Faut-il chercher sur la vie et l’œuvre d’Agram Bagramko, peintre de Ma source la Seine, d’autres renseignements que ceux fournis par François Sureau dans L’Or du temps ? Qu’il soit permis d’en douter. Nous devrons donc nous contenter au sujet de « ce réfugié aux origines imprécises, proche du groupe surréaliste depuis l’époque dite des sommeils, mais séparé ensuite de Breton par son mysticisme tranquille qui le rendit suspect » de ce que François Sureau aura bien voulu nous livrer, pour servir son propos dans la descente du cours de la Seine à laquelle il nous invite.
Ce Bagramko, quoique
voyageur et nanti, sinon d’un carnet d’adresses, d’une liste d’accointances
longue comme le bras[i],
ne saurait être présent partout le long de la Seine, et au fil du récit nous
faisons d’autres rencontres : d’intéressants généraux nommés Mangin ou
Brosset, un vieux sage juif de Troyes (Rachi) et son contemporain Chrétien de
Troyes ; et d’étranges lieux aussi, comme le lac d’Orient, nous sont
évoqués.
Peu à peu nous approchons
de Paris et, là, la Seine de Sureau semble prendre un autre cours que celui que
nous connaissons[ii] :
elle vient irriguer tout Paris où elle finit par se perdre. Et c’est en fait un
autre livre qui commence, dont le prétexte n’est plus la Seine, mais Paris. Si Bagramko,
son fantôme ou son souvenir, nous accompagne toujours, Sureau s’est trouvé ici
un nouveau parrain en la personne de Jacques Hillairet, figure chère aux amoureux
de Paris[iii],
lequel fait l’objet d’un portrait à la fois reconnaissant et ironique sur
quatre pages. Il est bon, pour évoquer Paris en artiste, de disposer des
renseignements amassés avec la rigueur passionnée d’un officier du génie pour s’y
repérer. Outre ce portrait et quelques références explicites, les titres des
chapitres de L’Or du temps relatifs à Paris rappellent souvent ceux des
méthodiques promenades proposées par le colonel Coussillan dans Connaissance du
vieux Paris, avec il est vrai quelques fantaisies : « Le salut, du Luxembourg
à Neuilly », « Rive droite, du Père-Lachaise à Odessa »…
Comme il a été dit plus
haut, on s’éloigne ici des rives de la Seine, jusqu’à explorer des quartiers
sans grand rapport avec celles-ci. Nous pourrons donc par exemple nous égarer
du côté du boulevard Barbès, dans une rêverie à la fois fantomatique et féroce
du magasin Dufayel : de ce temple précoce du capitalisme kitsch (ou du
kitsch capitaliste ?), il ne reste aujourd’hui que quelques portails le
long du boulevard Barbès ou de la rue de Clignancourt.

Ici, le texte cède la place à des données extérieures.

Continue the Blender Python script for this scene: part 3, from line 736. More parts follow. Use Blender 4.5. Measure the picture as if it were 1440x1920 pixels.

Nous en saurons plus, au
passage, sur ce nom, DUFAYEL, que l’on voit s’étaler sur les murs aveugles ou
les pignons des immeubles, en gros caractères publicitaires, dans tant de
vieilles photographies de Paris…
Les détours, les
digressions, les méandres ou les bras morts, oserait-on dire, abondent donc dans
les chapitres parisiens de L’Or du temps. François Sureau semble avoir
perdu de vue son prétexte, voire son système, mais il serait un peu mesquin de
le lui reprocher.
[i] Un bras plus long que ne
pourrait jamais en avoir la Seine.
[ii] Pour descendre la Seine avec
Sureau jusqu’à son embouchure, il y eut cet été une série sur France-Culture,
reprenant d’ailleurs (des sources à Paris) pas mal de passages de L’Or du temps.
[iii] À qui est dédié son Dictionnaire historique des rues de Paris.